- GIVEN EXERCISE:
From the first line of the data below, repeat each line exactly until you reach the line with "4, 'Z'), 0.0012, 0.85)"; include that line too.

- COLLECTED MATERIAL:
· · · · · · ·
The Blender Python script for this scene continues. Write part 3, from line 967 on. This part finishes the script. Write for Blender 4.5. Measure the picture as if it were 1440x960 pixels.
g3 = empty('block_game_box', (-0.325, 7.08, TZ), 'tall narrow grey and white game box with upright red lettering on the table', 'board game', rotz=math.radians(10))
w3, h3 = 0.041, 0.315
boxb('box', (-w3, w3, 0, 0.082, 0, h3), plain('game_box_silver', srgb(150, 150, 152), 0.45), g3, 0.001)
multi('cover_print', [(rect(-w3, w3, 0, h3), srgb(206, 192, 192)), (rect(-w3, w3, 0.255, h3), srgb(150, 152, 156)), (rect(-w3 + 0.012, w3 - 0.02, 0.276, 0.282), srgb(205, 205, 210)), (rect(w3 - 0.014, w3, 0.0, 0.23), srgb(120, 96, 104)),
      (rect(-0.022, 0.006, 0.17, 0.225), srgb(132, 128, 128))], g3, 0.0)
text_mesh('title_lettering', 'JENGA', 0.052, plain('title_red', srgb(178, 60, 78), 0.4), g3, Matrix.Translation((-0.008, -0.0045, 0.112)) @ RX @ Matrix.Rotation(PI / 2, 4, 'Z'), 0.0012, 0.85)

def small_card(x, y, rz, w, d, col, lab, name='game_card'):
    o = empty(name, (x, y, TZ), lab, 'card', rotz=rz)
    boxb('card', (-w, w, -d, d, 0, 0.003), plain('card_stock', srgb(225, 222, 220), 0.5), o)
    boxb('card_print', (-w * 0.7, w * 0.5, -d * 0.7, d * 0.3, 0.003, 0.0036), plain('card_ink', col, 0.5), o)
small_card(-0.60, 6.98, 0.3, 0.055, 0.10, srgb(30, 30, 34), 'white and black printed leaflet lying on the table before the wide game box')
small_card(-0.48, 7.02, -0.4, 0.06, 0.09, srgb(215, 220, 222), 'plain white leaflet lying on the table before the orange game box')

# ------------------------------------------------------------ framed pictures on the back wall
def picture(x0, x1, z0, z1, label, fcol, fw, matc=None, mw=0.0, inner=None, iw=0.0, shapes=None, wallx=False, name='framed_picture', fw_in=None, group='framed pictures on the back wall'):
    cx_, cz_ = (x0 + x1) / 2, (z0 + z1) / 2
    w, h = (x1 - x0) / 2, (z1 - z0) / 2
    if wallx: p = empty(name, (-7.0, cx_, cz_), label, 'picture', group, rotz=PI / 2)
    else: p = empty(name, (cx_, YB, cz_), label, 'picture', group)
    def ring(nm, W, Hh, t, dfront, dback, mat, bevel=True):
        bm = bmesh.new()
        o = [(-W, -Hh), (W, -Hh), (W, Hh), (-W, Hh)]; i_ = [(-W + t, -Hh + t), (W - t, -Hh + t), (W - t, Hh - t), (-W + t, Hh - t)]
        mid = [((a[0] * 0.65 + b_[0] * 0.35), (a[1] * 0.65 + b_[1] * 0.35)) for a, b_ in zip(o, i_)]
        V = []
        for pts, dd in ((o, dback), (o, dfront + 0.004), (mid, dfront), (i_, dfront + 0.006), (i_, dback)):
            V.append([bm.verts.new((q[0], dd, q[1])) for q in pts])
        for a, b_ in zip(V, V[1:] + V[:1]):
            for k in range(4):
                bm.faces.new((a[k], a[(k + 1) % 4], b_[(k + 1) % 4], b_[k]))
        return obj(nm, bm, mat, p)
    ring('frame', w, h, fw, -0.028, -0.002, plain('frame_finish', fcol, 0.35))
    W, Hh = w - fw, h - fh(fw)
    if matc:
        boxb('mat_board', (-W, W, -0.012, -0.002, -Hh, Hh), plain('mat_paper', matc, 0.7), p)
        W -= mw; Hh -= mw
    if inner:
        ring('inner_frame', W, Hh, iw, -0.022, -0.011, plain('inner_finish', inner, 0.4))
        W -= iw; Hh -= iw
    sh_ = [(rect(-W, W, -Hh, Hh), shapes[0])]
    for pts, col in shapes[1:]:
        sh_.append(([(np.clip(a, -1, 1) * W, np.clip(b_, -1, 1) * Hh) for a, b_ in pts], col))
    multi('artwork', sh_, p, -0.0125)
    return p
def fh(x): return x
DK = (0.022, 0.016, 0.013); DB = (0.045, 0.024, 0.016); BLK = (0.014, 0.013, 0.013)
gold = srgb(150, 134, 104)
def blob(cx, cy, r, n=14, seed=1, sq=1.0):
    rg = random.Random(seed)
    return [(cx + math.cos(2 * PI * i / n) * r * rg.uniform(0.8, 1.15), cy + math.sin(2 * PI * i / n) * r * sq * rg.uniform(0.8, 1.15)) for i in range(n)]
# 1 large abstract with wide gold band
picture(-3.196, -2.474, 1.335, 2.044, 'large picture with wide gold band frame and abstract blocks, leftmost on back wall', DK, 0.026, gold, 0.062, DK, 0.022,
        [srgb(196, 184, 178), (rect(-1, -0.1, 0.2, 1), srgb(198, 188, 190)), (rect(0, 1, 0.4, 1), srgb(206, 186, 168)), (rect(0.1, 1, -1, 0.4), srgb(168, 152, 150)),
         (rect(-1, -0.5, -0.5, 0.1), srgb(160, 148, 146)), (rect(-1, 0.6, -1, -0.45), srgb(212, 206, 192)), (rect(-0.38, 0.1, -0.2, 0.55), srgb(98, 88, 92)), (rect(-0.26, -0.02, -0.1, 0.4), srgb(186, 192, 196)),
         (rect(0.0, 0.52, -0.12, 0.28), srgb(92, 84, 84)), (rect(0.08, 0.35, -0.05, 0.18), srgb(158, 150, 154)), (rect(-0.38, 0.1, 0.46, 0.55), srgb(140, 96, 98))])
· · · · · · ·
- WRITTEN REPLY:
The Blender Python script for this scene continues. Write part 3, from line 967 on. This part finishes the script. Write for Blender 4.5. Measure the picture as if it were 1440x960 pixels.
g3 = empty('block_game_box', (-0.325, 7.08, TZ), 'tall narrow grey and white game box with upright red lettering on the table', 'board game', rotz=math.radians(10))
w3, h3 = 0.041, 0.315
boxb('box', (-w3, w3, 0, 0.082, 0, h3), plain('game_box_silver', srgb(150, 150, 152), 0.45), g3, 0.001)
multi('cover_print', [(rect(-w3, w3, 0, h3), srgb(206, 192, 192)), (rect(-w3, w3, 0.255, h3), srgb(150, 152, 156)), (rect(-w3 + 0.012, w3 - 0.02, 0.276, 0.282), srgb(205, 205, 210)), (rect(w3 - 0.014, w3, 0.0, 0.23), srgb(120, 96, 104)),
      (rect(-0.022, 0.006, 0.17, 0.225), srgb(132, 128, 128))], g3, 0.0)
text_mesh('title_lettering', 'JENGA', 0.052, plain('title_red', srgb(178, 60, 78), 0.4), g3, Matrix.Translation((-0.008, -0.0045, 0.112)) @ RX @ Matrix.Rotation(PI / 2, 4, 'Z'), 0.0012, 0.85)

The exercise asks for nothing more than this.